Images, cadeaux, certificats… la libération très scénarisée par le Hamas des trois premiers otages israéliens
L’émotion était grande hier, en Israël, devant les images des trois premières otages retrouvant leur famille après 451 jours de captivité dans les souterrains de Gaza, aux mains du Hamas. Quelques heures avant, d’autres images, pourtant, captées par les caméras de plusieurs médias arabes, avaient été regardées «avec une certaine appréhension», selon les mots du patron du Times of Israël, David Horovitz.
Place Saraya, dans la ville de Gaza, plusieurs dizaines de combattants armés du Hamas, encagoulés, bandeau vert ceint sur la tête et lunettes noires pour certains, remettaient les trois otages au Comité international de la Croix-Rouge internationale (CICR) chargée du transfert. Autour, une foule compacte de Palestiniens célébrait les combattants, aux cris de «Allah Akbar», assistant, selon les mots de David Horovitz, à une «grossière cérémonie d’auto-glorification».
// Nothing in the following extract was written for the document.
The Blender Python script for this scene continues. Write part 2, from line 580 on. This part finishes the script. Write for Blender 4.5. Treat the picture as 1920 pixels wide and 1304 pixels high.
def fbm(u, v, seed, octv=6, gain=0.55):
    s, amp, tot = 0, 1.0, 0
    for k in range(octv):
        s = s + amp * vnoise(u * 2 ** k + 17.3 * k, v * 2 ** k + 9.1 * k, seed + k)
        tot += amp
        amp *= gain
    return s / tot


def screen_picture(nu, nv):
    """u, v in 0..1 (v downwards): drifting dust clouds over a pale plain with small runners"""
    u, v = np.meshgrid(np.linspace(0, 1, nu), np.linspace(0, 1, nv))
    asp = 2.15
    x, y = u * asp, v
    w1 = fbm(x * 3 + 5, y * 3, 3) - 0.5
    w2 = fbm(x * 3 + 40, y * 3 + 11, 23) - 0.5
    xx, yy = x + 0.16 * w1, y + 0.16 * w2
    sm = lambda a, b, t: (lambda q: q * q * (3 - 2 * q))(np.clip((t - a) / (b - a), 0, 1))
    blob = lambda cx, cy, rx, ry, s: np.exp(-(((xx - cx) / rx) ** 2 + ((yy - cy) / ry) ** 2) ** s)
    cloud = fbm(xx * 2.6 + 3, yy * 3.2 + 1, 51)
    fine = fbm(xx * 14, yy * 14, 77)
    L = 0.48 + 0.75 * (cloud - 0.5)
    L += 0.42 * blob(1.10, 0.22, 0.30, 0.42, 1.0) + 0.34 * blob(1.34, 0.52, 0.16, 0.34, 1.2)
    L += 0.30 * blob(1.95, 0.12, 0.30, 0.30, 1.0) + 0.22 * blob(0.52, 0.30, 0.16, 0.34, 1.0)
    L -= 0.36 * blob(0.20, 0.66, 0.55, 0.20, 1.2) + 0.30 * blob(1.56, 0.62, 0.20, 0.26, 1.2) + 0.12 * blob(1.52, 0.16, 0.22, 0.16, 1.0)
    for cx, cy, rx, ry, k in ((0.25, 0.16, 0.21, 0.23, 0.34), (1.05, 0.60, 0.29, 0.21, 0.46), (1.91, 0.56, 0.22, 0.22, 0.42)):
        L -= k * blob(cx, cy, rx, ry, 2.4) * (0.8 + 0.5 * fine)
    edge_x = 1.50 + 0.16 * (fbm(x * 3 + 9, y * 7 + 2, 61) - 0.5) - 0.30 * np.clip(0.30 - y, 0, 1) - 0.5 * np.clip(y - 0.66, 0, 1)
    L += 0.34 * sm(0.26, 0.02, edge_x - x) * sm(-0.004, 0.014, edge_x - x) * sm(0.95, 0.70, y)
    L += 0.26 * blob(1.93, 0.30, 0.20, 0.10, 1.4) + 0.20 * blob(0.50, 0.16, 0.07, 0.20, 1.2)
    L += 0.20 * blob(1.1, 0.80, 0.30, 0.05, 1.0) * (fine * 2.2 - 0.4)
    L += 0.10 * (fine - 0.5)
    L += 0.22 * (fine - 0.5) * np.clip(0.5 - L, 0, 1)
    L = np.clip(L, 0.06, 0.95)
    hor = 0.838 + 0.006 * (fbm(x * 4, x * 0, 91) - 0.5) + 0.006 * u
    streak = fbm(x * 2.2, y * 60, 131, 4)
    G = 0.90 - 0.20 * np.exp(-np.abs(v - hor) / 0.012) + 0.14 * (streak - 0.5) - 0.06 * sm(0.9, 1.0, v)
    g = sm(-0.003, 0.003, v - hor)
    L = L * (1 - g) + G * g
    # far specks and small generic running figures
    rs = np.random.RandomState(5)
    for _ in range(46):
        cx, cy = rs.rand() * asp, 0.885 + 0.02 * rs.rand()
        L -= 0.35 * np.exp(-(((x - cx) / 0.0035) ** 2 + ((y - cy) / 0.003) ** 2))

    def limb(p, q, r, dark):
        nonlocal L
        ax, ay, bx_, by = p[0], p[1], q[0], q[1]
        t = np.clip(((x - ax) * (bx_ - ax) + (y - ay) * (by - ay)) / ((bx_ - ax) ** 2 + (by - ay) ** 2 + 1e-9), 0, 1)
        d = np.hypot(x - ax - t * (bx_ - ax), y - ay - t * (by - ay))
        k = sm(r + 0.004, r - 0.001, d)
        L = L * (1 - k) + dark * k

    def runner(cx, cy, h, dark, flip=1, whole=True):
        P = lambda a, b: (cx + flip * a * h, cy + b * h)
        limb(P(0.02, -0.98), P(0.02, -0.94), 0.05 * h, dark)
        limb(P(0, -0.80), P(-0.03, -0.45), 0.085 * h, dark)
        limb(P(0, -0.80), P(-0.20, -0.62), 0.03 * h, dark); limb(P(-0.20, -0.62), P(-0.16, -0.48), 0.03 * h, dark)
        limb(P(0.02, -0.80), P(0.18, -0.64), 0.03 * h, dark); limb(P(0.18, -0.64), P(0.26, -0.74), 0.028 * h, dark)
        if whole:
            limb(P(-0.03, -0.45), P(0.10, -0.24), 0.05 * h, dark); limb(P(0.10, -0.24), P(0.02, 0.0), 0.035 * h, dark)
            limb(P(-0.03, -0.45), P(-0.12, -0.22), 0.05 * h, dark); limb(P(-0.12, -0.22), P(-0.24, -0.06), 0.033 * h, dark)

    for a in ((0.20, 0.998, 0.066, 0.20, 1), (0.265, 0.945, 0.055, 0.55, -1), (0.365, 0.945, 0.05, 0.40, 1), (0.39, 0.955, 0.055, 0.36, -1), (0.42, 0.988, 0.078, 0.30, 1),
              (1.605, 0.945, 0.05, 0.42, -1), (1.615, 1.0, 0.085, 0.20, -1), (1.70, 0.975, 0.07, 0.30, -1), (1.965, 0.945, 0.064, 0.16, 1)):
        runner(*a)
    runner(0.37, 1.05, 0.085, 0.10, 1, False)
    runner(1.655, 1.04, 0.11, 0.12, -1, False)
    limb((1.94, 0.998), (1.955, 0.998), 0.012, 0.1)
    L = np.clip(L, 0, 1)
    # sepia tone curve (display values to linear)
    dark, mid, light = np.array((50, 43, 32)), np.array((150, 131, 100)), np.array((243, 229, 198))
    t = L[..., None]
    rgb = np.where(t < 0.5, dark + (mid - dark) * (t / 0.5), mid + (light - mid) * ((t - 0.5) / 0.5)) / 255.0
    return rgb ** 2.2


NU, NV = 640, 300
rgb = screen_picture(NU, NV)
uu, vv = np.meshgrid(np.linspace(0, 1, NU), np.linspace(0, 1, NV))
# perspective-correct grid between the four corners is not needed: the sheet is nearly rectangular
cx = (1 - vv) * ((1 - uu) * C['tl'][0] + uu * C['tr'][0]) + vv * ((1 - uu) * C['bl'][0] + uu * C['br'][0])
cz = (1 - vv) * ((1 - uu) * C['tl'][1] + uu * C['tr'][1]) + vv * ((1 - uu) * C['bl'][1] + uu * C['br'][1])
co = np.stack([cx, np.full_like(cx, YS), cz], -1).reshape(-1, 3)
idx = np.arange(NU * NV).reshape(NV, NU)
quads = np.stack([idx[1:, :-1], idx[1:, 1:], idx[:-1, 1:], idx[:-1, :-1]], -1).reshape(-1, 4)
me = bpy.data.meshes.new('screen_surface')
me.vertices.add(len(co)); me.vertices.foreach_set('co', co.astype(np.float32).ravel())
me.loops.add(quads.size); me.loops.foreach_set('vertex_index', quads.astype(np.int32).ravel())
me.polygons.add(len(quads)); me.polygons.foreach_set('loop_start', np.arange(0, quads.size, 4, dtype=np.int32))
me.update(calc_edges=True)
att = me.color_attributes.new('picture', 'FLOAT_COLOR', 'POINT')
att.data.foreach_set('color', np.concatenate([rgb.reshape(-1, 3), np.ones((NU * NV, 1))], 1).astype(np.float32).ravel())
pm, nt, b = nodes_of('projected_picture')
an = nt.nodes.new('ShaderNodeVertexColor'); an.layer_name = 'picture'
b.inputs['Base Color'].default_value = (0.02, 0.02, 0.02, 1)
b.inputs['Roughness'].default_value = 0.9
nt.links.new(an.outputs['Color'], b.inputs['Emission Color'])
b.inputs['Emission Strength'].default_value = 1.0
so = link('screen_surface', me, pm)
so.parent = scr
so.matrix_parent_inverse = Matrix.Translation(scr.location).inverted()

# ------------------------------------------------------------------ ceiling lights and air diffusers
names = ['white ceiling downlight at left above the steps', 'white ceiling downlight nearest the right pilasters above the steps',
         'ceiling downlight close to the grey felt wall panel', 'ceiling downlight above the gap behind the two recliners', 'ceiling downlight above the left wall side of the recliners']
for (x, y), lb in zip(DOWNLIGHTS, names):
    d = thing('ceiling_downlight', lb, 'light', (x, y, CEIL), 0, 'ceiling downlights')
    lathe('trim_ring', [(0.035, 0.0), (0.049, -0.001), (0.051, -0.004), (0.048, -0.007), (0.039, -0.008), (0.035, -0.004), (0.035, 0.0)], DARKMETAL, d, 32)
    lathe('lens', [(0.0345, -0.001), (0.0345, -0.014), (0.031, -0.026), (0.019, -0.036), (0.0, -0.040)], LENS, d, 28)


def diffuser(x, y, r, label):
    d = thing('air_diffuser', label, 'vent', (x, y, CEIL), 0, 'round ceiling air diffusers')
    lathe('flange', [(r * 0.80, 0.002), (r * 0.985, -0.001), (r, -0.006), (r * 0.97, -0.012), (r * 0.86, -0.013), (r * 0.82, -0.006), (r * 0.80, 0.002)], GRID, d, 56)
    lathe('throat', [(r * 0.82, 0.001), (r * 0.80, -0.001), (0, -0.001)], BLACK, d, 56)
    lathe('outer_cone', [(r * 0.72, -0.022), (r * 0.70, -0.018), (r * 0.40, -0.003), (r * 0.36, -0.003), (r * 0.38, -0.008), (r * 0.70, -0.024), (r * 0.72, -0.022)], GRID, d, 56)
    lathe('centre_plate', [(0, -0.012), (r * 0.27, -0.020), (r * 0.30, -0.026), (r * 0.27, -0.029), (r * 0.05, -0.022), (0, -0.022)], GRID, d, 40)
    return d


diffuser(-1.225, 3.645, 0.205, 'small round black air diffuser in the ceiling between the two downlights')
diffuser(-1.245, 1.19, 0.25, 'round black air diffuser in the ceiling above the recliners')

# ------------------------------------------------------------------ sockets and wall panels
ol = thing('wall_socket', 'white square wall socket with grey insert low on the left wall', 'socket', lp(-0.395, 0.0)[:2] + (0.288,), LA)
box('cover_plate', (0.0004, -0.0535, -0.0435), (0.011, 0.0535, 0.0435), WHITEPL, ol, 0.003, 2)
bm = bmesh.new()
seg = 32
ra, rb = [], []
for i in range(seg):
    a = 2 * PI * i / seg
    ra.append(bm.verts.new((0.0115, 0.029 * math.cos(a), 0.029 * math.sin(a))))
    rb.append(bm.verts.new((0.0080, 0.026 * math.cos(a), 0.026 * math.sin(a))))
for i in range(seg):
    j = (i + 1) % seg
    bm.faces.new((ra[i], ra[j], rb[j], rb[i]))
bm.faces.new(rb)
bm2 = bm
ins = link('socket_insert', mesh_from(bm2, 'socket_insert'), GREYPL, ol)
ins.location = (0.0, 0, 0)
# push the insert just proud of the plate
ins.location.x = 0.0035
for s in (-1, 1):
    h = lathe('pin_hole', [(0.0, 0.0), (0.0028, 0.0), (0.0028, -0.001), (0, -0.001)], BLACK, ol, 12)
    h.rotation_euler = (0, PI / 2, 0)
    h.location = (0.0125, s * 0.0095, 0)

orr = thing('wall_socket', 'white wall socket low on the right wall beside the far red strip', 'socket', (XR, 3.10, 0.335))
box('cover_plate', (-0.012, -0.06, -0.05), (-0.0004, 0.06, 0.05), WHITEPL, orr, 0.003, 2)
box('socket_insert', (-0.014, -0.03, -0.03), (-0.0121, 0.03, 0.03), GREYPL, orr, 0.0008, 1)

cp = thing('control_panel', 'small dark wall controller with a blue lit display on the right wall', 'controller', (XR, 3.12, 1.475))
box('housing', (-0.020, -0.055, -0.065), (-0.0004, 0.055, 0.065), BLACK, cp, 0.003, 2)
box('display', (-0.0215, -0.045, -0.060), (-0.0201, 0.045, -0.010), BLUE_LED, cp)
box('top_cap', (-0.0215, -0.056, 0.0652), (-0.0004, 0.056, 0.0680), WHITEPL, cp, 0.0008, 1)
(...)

Plusieurs internautes n’ont pas manqué de souligner, à partir d’autres plans élargis de la scène de transfert vers les véhicules de la Croix-Rouge, le montage vidéo habile du Hamas qui multipliait les plans serrés, donnant l’impression d’un grand attroupement, avec finalement pas tant de monde. Il est vrai que l’on repère sur les images certains combattants du Hamas, munis d’appareils photos équipés de téléobjectifs et parfois fixés à des poignées stabilisatrices, tous préposés à ce que les images de cette libération d’otages soient parfaites.
Efforts de communication
Lors du premier cessez-le-feu en novembre 2023, lors duquel 50 otages avaient été libérés, le bureau des médias de la branche militaire du Hamas avait déjà scénarisé avec beaucoup de soins la remise des otages à la Croix-Rouge, avant la reprise des affrontements. Des sourires et des remerciements avaient même été échangés entre les otages et leurs geôliers. Un récit «positif» que le Hamas s’était empressé d’adapter aux formats des réseaux sociaux, par exemple avec la vidéo de Yocheved Lifshitz et Nurit Cooper, 85 et 79 ans, marchant vers la liberté dans des robes mauves au bras de grands terroristes en cagoules uniformes noirs, avant d’assurer, depuis leurs lits d’hôpital, avoir «été bien traités».
Même affaibli, le Hamas a déployé cette fois-ci les mêmes efforts de communication. Selon le Times of Israël, les combattants du groupe terroriste ont remis aux trois soldates israéliennes libérées des «gift bag» dans lesquels leur étaient offerts des «souvenirs» de leur captivité.
Selon la presse israélienne, ces sacs contenaient des photos d’eux durant leurs 451 jours d’enfermement ainsi qu’un «certificat de libération». Les otages ont d’ailleurs posé en souriant avec ces «certificats» où l’on peut lire, sur les images diffusées par le Hamas avant le transfert, «Décision de libération d’un otage» avec le sigle des brigades Ezzedine Al-Qassam accompagné de l’inscription «opération déluge d’Al-Aqsa», du nom de l’opération terroriste menée en Israël le 7 octobre.
«Image de résilience»
«La posture visuelle des membres du Hamas au cours de la libération des premiers otages est destinée à projeter une image de résilience et de force», a commenté sur X le directeur adjoint de la Fondation pour la recherche stratégique (FRS), Bruno Tertrais, jugeant même que ces images ne peuvent qu’«inciter les Israéliens à poursuivre coûte que coûte leur effort de destruction de cette entité».
Extrêmement diminué, le Hamas a perdu tout son état-major ainsi que son chef principal, Yahya Sinwar, tué le 16 octobre dernier à Gaza dans une opération israélienne. Puissante organisation politique et militaire avant le raid terroriste du 7 octobre, il n’est désormais qu’une milice armée, qui garde donc tout de même sa force de propagande.
Cette communication vise aussi directement les opinions des pays arabes. Sur les chaînes des télévisions arabes, l’«humanité» des geôliers, mise en comparaison avec les images de ruines dans lesquels retournent désormais les habitants de Gaza, où sont morts des dizaines de milliers de civils, sert le récit du Hamas dans les négociations à venir pour faire aboutir le cessez-le-feu vers une fin de la guerre. Le Hamas compte bien convaincre qu’il assure encore un rôle à Gaza et reçoit l’assentiment de la population gazaouie.